On a affaire à une poignée de héros s’efforçant de sauver la Terre d’une invasion par des entités inhumaines. Bien sûr, personne ne comprend ce qu’ils font, tout le monde les prend pour des cinglés (sauf les envahisseurs), et ainsi de suite.

Alors certes, ces héros-ci ont des pouvoirs psis, mais considérant qu’ils sont peu puissants, pas très fiables, et que leur utilisation près des envahisseurs est dangereuse, ça fonctionnerait aussi en jeu…

Par ailleurs, rien n’oblige les envahisseurs à agir de manière aussi voyante.

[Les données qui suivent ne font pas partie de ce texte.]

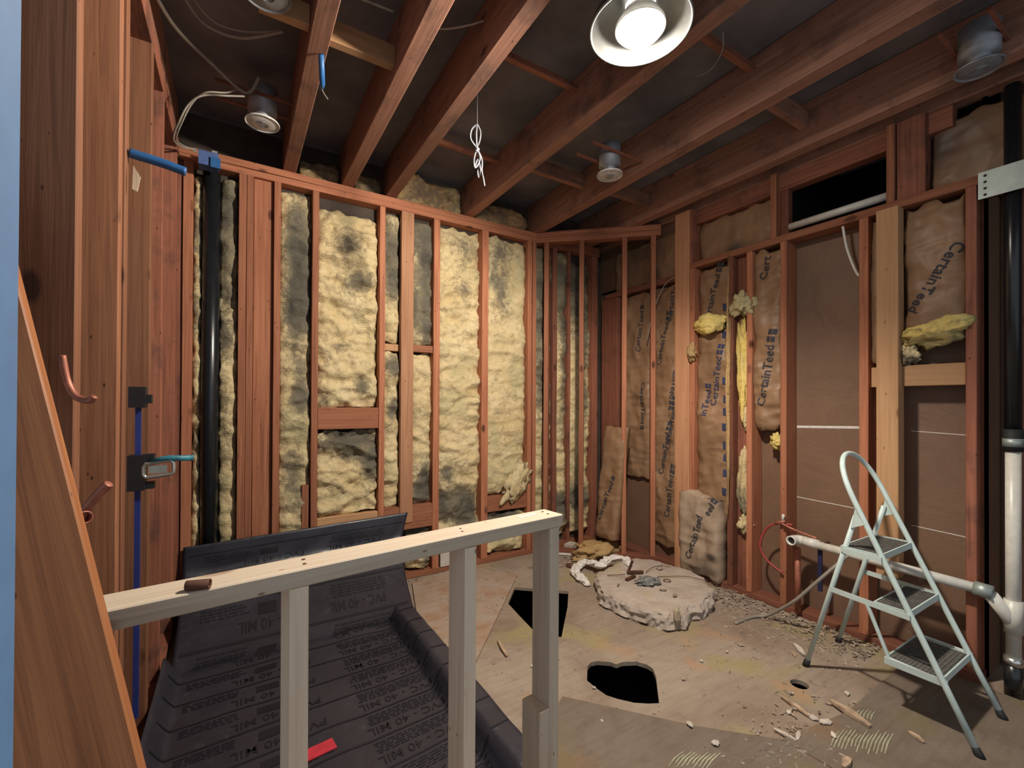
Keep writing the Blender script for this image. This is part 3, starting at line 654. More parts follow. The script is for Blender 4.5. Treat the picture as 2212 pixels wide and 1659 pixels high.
LG = list(lin.v)
def on_liner(tx, ts, lift=.0042):
    fx, fs_ = min(max(tx, 0), 1)*NX, min(max(ts, 0), 1)*NS; i, j = min(int(fx), NX-1), min(int(fs_), NS-1); ax, as_ = fx-i, fs_-j
    g = lambda ii, jj: LG[jj*(NX+1)+ii]
    a = g(i+1, j)-g(i, j); b = g(i, j+1)-g(i, j)
    p = g(i, j).lerp(g(i+1, j), ax).lerp(g(i, j+1).lerp(g(i+1, j+1), ax), as_)
    n = b.cross(a).normalized(); n = n if n.z > 0 or n.y < -.2 else -n
    return p+n*lift
pr = MB()
def lin_quad(x0, x1, s0, s1, n=6):
    for k in range(n):
        a, b = x0+(x1-x0)*k/n, x0+(x1-x0)*(k+1)/n
        pr.add([on_liner(a, s0), on_liner(b, s0), on_liner(b, s1), on_liner(a, s1)], [(0, 1, 2, 3)])
def lin_text(txt, xc, sc, size):
    cu = bpy.data.curves.new('t', 'FONT'); cu.body = txt; cu.size = 1; cu.resolution_u = 2; cu.offset = .006
    to = bpy.data.objects.new('t', cu); me = bpy.data.meshes.new_from_object(to); L = max(v.co.x for v in me.vertices)
    vs = [on_liner(xc-(v.co.x-L/2)*size/1.16, sc+(v.co.y-.33)*size/2.05) for v in me.vertices]
    pr.add(vs, [tuple(p.vertices) for p in me.polygons]); bpy.data.objects.remove(to); bpy.data.curves.remove(cu)
rl = random.Random(5)
for r in range(12):
    s0 = .035+r*.078
    lin_quad(.02, .985, s0, s0+.0045, 74)                 # ruled line
    if s0 < .93:
        for k in range(5):
            ss = s0+.012+k*.0062; x = .60+.02*rl.random()
            while x < .88:
                wd = .008+.03*rl.random(); lin_quad(x, min(.885, x+wd), ss, ss+.0026, 2); x += wd+.006
        lin_text('PVC - 40 MIL', .74, s0+.058, .058); lin_text('PVC - 40 MIL', .36, s0+.058, .058)
        lin_quad(.30, .375, s0+.018, s0+.040, 3)
        for k in range(4):
            ss = s0+.012+k*.0062; x = .08
            while x < .24: wd = .008+.03*rl.random(); lin_quad(x, x+wd, ss, ss+.0026, 2); x += wd+.006
pr.build('printed_lettering', M['linerink'], ln)
rc = aZ(688, 1622, .02); 
rt = MB().box((-.055, -.028, 0), (.055, .028, .004), Matrix.Translation(rc) @ Matrix.Rotation(R(8), 4, 'Z')).build('label_card', M['red']); tag(rt, 'small red label card lying on the black membrane', 'label')

# ------------------------------------------------------------------ step ladder
LX0, LX1 = 2.27, 2.62
ld = empty('step_ladder', (2.45, .78, 0), 'mint painted three-step folding ladder with rounded handrail', 'ladder')
def railpt(side, z):
    if side == 0: a, b = V((2.227, .473, 0)), V((2.275, .862, .81))
    else: a, b = V((2.579, .484, 0)), V((2.622, .874, .81))
    return a.lerp(b, z/.81)
b0, b1 = railpt(0, .81), railpt(1, .81); lp = [railpt(0, 0.012), railpt(0, .2), railpt(0, .4), railpt(0, .6), b0]
dv = (railpt(0, .81)-railpt(0, .3)).normalized(); hv = (b1-b0)/2; mid = (b0+b1)/2
for k in range(1, 24):
    a = math.pi*k/24; q = mid-hv*math.cos(a)+dv*(.225*math.sin(a)**.8); lp.append(q)
lp += [b1, railpt(1, .6), railpt(1, .4), railpt(1, .2), railpt(1, .012)]
MB().tube(lp, .0112, 10).build('handrail_frame', M['ladder'], ld, True)
RL0, RL1 = V((2.311, 1.080, 0)), V((2.680, 1.098, 0)); RT0, RT1 = V((2.285, .868, .76)), V((2.628, .885, .76))
def rear(s, z): return (RL0, RL1)[s].lerp((RT0, RT1)[s], z/.76)
for s in (0, 1): MB().tube([rear(s, .012), rear(s, .76)], .0105, 10).build('rear_leg', M['ladder'], ld, True)
for s in (0, 1):
    for p in (railpt(s, .018), rear(s, .018)):
        dd = (railpt(s, .1)-railpt(s, 0)).normalized() if p.y < .7 else (rear(s, .1)-rear(s, 0)).normalized()
        MB().tube([p-dd*.018, p-dd*.002, p+dd*.018], [.015, .0145, .0125], 10).build('rubber_foot', M['rubber'], ld, True)
for s in (0, 1):
    t = rear(s, .70); u = railpt(s, .80); l = railpt(s, .735); e = -.012 if s == 0 else .012
    o3 = V((e, 0, 0)); tri = [rear(s, .80)+o3+V((0, .008, 0)), u+o3, l+o3, rear(s, .705)+o3]
    m = MB(); th2 = V((.004 if s == 0 else -.004, 0, 0)); m.add(tri+[q+th2 for q in tri], [(0, 1, 2, 3), (7, 6, 5, 4)]+[(i, (i+1) % 4, 4+(i+1) % 4, 4+i) for i in range(4)])
    m.build('hinge_bracket', M['ladder'], ld)
for z, depth in ((.620, .135), (.424, .105), (.216, .165)):
    f0, f1 = railpt(0, z), railpt(1, z); st = MB(); i = V((.012, 0, 0)); bk = V((0, depth, 0)); hz = V((0, 0, .024)); f0 = f0+i; f1 = f1-i
    x0, x1 = f0.x, f1.x; yy = (f0.y+f1.y)/2+.004; zz = z
    st.box((x0, yy-.006, zz-.026), (x1, yy, zz)); st.box((x0, yy+depth, zz-.026), (x1, yy+depth+.006, zz)); st.box((x0, yy, zz-.026), (x0+.005, yy+depth, zz)); st.box((x1-.005, yy, zz-.026), (x1, yy+depth, zz))
    so = st.build('step_frame', M['ladder'], ld)
    tr = MB().box((x0+.006, yy+.003, zz-.008), (x1-.006, yy+depth-.003, zz-.001))
    for k in range(12): tr.box((x0+.010, yy+.006+k*(depth-.012)/12, zz-.001), (x1-.010, yy+.010+k*(depth-.012)/12, zz+.001))
    tr.build('tread', M['tread'], so)
    if z > .3:
        for s in (0, 1):
            a = railpt(s, z-.012); b = rear(s, z-.012) if z < .5 else rear(s, z-.02)
            sx = V((-.014 if s == 0 else .014, 0, 0)); a = a+sx; b = b+sx
            d = (b-a).normalized(); q = MB(); n1 = V((0, 0, 1)); hgt = .011; tw = V((.002, 0, 0))
            vs = [a-n1*hgt-tw, b-n1*hgt-tw, b+n1*hgt-tw, a+n1*hgt-tw]; q.add(vs+[w_+tw*2 for w_ in vs], [(0, 1, 2, 3), (7, 6, 5, 4)]+[(i, (i+1) % 4, 4+(i+1) % 4, 4+i) for i in range(4)]); q.build('side_arm', M['ladder'], ld)
p0 = V((2.262, .745, .212)); p1 = V((2.264, .820, .404)); 
MB().tube([V((2.262, railpt(0, .2).y, .205)), p0, p1], .008, 8).build('link_bar', M['ladder'], ld)
MB().tube([V((2.612, railpt(1, .2).y, .205)), p0+V((.352, .01, 0)), p1+V((.352, .01, 0))], .008, 8).build('link_bar', M['ladder'], ld)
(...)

On peut tout à fait imaginer des variantes plus insidieuses où ils prennent juste une poignée de villages et de petites villes et mettent leur plan en œuvre plus discrètement… et seuls nos héros, qui cherchaient un raccourci que jamais ils ne trouvèrent, ont vu l’horrible vérité et s’efforcent de convaincre un monde incrédule que le cauchemar à déjà commencé. Là, vous êtes complètement « dans les clous » de L’Appel de Cthulhu.


Bilan

Moyennant un peu de bricolage, Le Grand Kirn peut vous donner un début de campagne atypique avec invasion ouverte par les forces du Mythe. Et à part ça, c'est un bon roman, efficace et vite lu.